Opinion
Appeals should not be taken in cases where no principle or question affected with a public interest is involved and the amount of the judgment is trivial, whether the judgment was for the plaintiff or defendant, or the case one to the court or jury.
Argued June 12th, 1930
Decided July 9th, 1930.
ACTION to recover damages for failure to pay for stock alleged to have been purchased by the defendant, brought to the Court of Common Pleas for New Haven County by appeal from the City Court of New Haven, and tried to the court, Pickett, J.; judgment for the defendant and appeal by the plaintiff. No error.
David M. Richman, for the appellant (plaintiff).
James F. Rosen, with whom was Israel W. Cutler, and, on the brief, Albert M. Herrmann, for the appellee (defendant).
On the appeal from the City Court of New Haven which rendered a judgment for $26.40, the Court of Common Pleas reversed this judgment and rendered its judgment for the defendant, from which the plaintiff has appealed. The amount involved is $26.40. No principle or question affected with a public interest is involved. In an appeal from a motion setting aside a verdict of an inconsiderable amount we held in Bennett v. United Lumber Supply Co., 110 Conn. 536, 538, 148 A. 369: "The underlying question in a motion to set aside a verdict of this inconsiderable amount in a case of this character where . . . no principle or question affected with a public interest is involved, is not whether a wrong conclusion of the jury should be allowed to prevail, but whether the State should be subjected to the large expense a new trial would involve and whether the machinery of the court should be used for a considerable period in order to give a litigant the right to try his case over again and perhaps in another trial secure a verdict which would relieve him from paying a small judgment."
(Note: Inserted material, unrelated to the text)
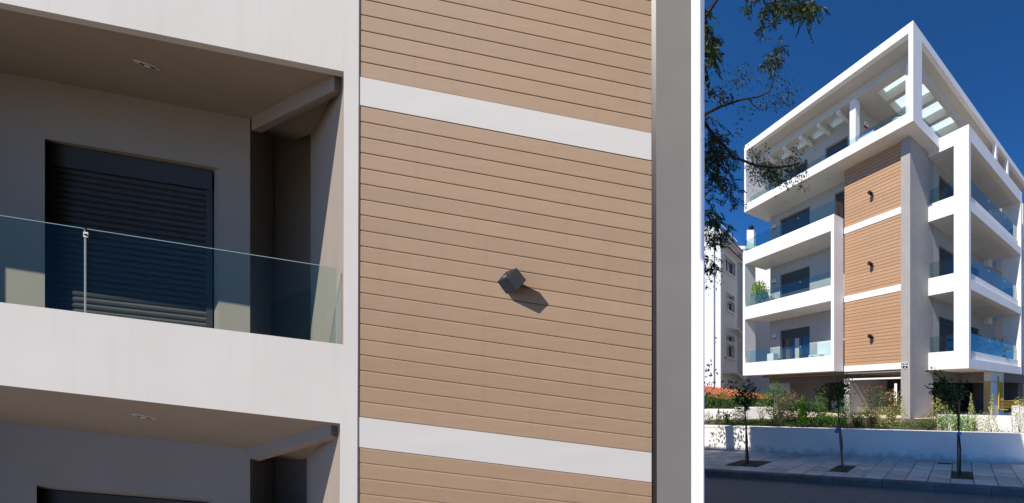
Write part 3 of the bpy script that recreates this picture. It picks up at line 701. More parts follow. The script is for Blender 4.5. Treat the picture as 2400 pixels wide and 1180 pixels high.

The same rule must prevail whether the judgment appealed from was in favor of the plaintiff or the defendant, or the case one to the jury or court. The amount involved is "too trivial to warrant a renewal of this controversy." In cases of this character appeals should not be taken to this court "unless the case be one which involves something more than a trifling sum of money." This case is not of that character. For that reason we determine the appeal without considering it upon its merits.